There is something positive out of this though. In the past, I would be saying all kinds of negative things about myself, and I would be totally depressed right now. That is not the case this time. That is a miracle in and of itself. This has been a period of self-analysis for me. I got back on the scale the other day and it reads “E” again because I am too heavy for it to give me an accurate reading. That means that I am well over 360 again. That alone would have pushed me over the edge in the past. Not this time! I have come to the realization that the anger towards myself, feelings of failure, depression and anxiety over my weight are tools that the devil uses to make me feel less than who I really and truly am. I am still a daughter of God! I am just a 360+ pound daughter of God. I am not happy that I have put the weight back on, but I understand more fully that I have a lot of work to do as it pertains to myself.
I have been so focused on organizing things for other people and for my job that I forgot to put Me in the forefront of that equation. Not only did I forget to put Me in the equation, I forgot to include the Lord in it as well. Because the two most important people were not involved in this situation, it was a recipe for disaster. That is exactly what it was; A DISASTER!!! All of the concerts and extra things that I had to do turned out just fine, but I was not fine. I have been emotionally and physically a wreck for the past month and a half. In the midst of all of that, I allowed all of that negative energy to pull me down spiritually. Yes, that is right. I allowed it. I chose it. It wasn’t taken from me. I offered Satan the power to control me, and he willingly accepted it. I cannot be mad at him. He did what he does.

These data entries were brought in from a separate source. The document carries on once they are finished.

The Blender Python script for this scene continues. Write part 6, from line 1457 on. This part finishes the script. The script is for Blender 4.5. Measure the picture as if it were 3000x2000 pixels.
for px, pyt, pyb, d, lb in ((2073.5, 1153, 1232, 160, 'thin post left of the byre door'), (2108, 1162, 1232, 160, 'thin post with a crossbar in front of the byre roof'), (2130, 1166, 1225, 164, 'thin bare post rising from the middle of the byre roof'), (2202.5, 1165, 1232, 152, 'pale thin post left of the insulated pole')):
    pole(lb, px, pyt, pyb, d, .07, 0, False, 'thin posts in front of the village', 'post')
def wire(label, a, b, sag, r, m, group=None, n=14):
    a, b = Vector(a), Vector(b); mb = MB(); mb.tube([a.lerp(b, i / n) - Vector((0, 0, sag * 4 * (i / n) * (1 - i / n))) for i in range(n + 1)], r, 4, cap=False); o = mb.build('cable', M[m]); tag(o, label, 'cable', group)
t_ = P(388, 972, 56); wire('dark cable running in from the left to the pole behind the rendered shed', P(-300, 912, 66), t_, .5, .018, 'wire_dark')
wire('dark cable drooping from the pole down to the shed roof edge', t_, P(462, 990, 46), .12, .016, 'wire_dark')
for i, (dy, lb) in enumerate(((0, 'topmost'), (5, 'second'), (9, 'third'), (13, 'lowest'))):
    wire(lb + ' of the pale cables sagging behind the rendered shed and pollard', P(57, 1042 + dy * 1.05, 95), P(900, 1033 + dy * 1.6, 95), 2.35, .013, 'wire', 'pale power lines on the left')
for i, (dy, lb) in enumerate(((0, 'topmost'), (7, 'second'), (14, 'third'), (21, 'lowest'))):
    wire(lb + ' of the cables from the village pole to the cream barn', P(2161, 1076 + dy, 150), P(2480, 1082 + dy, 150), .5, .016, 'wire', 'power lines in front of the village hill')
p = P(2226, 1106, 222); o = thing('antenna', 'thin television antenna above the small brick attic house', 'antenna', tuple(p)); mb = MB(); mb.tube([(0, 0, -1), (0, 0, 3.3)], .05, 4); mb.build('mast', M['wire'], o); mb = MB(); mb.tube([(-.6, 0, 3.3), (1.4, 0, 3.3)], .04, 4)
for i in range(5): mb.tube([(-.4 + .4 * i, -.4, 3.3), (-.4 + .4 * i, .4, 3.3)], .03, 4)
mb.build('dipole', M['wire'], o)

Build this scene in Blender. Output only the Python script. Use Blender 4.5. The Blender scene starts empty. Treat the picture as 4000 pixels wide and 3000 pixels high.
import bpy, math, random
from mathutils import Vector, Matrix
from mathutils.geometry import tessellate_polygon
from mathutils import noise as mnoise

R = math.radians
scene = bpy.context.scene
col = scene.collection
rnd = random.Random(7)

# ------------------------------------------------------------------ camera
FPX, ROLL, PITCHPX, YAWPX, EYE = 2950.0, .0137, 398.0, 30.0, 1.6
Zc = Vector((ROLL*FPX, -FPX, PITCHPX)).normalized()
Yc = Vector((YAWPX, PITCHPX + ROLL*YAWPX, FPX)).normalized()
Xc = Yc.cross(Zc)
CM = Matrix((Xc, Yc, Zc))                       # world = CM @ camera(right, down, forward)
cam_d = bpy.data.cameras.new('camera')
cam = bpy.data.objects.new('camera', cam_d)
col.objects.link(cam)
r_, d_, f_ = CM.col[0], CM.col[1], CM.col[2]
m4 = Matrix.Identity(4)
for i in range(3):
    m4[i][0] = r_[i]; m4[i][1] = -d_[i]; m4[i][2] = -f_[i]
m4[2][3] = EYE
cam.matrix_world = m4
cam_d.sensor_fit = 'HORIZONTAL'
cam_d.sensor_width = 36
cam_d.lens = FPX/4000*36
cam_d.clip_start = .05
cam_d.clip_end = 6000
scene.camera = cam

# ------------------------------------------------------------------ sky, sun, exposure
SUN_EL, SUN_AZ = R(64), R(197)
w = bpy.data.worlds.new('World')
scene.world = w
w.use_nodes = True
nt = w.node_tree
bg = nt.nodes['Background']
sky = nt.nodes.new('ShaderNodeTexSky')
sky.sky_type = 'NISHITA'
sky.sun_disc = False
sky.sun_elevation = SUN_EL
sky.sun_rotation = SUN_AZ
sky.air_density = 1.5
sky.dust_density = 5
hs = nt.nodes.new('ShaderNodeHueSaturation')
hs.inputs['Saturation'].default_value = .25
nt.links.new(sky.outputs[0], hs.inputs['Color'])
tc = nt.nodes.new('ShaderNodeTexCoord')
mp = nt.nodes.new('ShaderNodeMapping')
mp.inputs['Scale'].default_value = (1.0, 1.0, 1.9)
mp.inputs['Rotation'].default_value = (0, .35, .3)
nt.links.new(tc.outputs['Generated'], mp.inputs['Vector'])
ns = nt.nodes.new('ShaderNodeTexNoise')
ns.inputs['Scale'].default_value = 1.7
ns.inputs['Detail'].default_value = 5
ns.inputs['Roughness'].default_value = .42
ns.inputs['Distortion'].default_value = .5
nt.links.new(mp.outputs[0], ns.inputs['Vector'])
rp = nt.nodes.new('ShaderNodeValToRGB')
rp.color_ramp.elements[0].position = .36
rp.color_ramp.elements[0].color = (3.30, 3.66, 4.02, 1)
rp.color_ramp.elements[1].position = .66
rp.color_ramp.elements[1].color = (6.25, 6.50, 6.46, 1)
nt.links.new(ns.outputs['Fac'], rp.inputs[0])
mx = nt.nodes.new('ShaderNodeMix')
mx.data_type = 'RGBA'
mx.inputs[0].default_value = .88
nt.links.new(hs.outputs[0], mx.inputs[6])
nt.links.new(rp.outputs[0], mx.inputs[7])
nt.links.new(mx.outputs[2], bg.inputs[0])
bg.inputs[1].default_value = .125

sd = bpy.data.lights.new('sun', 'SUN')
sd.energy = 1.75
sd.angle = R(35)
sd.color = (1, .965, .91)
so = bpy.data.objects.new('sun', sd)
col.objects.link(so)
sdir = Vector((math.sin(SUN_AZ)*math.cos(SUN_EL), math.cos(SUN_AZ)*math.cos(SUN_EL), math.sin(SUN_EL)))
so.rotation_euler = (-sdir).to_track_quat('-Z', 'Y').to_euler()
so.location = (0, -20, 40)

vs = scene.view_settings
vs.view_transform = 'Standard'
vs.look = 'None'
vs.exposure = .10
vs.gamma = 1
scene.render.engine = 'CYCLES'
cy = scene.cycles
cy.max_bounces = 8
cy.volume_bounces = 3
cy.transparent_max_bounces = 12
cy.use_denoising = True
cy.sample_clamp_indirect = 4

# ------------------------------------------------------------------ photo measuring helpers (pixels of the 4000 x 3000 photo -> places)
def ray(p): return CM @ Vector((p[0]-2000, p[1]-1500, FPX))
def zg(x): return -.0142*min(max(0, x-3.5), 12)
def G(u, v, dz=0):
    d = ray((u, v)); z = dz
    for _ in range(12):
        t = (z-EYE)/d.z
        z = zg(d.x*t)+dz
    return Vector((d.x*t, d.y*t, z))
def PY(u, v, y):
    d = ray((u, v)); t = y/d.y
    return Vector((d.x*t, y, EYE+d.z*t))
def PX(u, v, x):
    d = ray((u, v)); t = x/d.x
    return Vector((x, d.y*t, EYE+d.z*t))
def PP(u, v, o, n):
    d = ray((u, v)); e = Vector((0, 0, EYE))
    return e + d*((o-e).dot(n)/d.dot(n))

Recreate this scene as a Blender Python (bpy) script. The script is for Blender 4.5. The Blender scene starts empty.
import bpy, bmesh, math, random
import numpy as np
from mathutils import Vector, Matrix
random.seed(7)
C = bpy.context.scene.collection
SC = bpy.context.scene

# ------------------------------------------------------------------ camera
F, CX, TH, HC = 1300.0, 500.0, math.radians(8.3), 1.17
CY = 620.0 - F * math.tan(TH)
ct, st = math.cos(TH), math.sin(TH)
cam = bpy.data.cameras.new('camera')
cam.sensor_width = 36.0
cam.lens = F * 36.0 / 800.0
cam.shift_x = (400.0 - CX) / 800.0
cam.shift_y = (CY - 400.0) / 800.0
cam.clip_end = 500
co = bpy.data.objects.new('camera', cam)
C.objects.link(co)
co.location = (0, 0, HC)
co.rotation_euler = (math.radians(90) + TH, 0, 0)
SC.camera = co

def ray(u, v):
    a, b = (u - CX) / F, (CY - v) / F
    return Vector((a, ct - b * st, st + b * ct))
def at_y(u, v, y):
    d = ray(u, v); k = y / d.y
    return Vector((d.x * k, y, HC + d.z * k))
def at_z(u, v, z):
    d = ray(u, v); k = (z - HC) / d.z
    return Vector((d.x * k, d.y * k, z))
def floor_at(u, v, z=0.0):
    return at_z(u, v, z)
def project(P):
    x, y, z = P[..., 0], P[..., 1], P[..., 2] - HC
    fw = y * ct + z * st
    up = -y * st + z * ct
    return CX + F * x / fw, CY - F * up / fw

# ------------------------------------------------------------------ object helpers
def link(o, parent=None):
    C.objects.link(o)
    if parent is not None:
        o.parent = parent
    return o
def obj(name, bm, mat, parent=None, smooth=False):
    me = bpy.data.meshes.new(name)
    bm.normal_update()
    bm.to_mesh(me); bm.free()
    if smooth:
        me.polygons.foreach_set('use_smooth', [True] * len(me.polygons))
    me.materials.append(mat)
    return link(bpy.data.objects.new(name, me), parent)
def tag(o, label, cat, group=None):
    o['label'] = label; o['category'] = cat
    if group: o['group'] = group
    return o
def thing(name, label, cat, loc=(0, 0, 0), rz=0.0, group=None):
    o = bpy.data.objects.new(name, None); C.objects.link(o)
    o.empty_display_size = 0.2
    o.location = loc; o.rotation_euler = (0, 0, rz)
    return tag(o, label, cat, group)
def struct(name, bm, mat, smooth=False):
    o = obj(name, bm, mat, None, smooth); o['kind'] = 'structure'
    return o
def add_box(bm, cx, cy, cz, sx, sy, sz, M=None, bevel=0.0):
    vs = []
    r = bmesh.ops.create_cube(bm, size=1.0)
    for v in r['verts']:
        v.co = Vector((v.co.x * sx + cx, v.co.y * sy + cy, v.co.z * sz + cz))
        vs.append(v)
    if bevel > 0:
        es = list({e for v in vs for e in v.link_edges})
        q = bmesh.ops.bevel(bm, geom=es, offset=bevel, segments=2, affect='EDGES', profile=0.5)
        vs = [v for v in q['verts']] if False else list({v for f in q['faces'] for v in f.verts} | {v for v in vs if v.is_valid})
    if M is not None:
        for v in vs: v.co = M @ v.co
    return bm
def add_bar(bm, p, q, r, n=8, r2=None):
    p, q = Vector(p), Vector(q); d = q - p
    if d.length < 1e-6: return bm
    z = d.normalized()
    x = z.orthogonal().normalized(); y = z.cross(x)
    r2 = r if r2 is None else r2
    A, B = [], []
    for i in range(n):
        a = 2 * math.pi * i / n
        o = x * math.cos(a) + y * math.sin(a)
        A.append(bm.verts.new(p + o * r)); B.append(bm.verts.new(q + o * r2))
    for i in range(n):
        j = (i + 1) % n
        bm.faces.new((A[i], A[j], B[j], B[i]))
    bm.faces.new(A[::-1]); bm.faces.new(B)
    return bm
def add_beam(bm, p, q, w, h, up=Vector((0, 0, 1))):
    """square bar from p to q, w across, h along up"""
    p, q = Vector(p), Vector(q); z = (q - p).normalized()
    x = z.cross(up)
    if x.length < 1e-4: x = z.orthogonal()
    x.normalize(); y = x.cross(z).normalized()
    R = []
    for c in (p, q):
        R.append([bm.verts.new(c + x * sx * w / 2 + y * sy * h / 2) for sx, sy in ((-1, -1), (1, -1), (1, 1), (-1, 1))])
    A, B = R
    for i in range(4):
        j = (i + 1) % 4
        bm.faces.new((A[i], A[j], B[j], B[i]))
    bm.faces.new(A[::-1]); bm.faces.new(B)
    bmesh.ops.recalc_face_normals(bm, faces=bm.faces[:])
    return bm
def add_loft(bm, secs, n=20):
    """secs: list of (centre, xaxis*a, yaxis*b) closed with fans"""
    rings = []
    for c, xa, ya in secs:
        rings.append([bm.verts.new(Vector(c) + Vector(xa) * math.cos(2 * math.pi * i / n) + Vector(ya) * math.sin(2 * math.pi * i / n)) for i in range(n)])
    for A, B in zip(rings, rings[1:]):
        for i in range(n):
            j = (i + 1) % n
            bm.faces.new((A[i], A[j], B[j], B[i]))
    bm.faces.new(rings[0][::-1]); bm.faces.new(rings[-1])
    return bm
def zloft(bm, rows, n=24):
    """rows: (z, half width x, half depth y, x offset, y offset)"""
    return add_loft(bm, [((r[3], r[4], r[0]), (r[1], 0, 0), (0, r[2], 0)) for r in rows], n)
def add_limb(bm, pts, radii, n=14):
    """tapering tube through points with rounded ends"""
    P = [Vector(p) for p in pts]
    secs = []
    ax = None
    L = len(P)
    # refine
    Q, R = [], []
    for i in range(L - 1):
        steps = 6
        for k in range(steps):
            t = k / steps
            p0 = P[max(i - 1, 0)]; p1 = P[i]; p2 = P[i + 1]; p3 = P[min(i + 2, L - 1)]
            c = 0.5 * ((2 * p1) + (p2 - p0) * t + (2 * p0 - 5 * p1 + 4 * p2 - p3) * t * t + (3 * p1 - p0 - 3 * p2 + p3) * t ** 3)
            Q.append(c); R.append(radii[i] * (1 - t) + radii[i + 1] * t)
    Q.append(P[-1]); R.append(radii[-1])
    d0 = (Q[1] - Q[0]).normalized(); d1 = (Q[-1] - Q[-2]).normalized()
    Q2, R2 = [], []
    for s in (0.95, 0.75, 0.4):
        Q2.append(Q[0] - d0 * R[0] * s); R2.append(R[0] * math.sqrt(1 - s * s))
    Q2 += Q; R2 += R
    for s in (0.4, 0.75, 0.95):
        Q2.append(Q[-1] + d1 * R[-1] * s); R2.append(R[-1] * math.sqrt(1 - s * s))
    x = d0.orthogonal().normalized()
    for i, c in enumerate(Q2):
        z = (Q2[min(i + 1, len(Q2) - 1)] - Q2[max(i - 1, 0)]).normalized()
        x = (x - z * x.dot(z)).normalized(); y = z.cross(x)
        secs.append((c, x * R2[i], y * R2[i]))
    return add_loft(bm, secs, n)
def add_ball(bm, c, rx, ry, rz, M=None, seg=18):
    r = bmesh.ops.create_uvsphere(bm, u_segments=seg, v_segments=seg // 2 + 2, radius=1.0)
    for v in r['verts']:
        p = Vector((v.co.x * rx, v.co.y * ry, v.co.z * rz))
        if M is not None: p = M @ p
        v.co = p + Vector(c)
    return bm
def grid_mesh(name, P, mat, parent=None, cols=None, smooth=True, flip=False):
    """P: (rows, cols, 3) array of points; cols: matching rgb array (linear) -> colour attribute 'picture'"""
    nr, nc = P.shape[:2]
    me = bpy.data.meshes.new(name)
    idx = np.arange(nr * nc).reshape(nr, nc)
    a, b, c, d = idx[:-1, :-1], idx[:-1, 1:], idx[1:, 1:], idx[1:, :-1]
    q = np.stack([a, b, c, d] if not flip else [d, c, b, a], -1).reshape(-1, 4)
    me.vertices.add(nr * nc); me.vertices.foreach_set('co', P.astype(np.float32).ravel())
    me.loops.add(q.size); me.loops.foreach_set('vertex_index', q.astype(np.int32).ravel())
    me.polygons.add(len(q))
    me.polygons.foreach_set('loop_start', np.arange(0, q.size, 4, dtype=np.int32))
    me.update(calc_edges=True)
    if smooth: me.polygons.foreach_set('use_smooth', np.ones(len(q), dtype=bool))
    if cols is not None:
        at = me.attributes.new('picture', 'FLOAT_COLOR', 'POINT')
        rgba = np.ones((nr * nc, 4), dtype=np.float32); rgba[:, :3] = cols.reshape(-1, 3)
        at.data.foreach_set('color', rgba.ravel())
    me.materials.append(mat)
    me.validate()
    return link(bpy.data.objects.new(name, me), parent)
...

I tripped and fell flat on my face for a little while, but I am standing back up, and I am dusting myself off. My eyes are back and affixed to the goal and I am starting to walk again. I am so grateful to my Father in Heaven for His love and patience with me. I am quite troublesome, but I know that He loves me even still.
Kyeni
Just keep moving forward….sure do luv and miss ya:)
I will and I am doing just that. No more hiding in the darkness for me.
You go, girl! Love you!
You’re awesome! Thanks for being such a great example! I know you will meet your goals! You’re beautiful inside and out. 🙂
Hey Kyeni <3
I'm touched to read about your love for your grandmother. And I'm glad to read that you are being gentler with yourself. We're human, we make mistakes. The brilliance of your journey, Kyeni, is that you are learning and loving yourself more than ever before. And, yes, girl, be mad at the devil. You make the choice, but the devil laughs while you fall and hurt, while Our Lord reaches out to lift you up. So, take it hour by hour, and walk with your Savior, girl. He is, always has, and will always be with you, Kyeni. <3 Love you.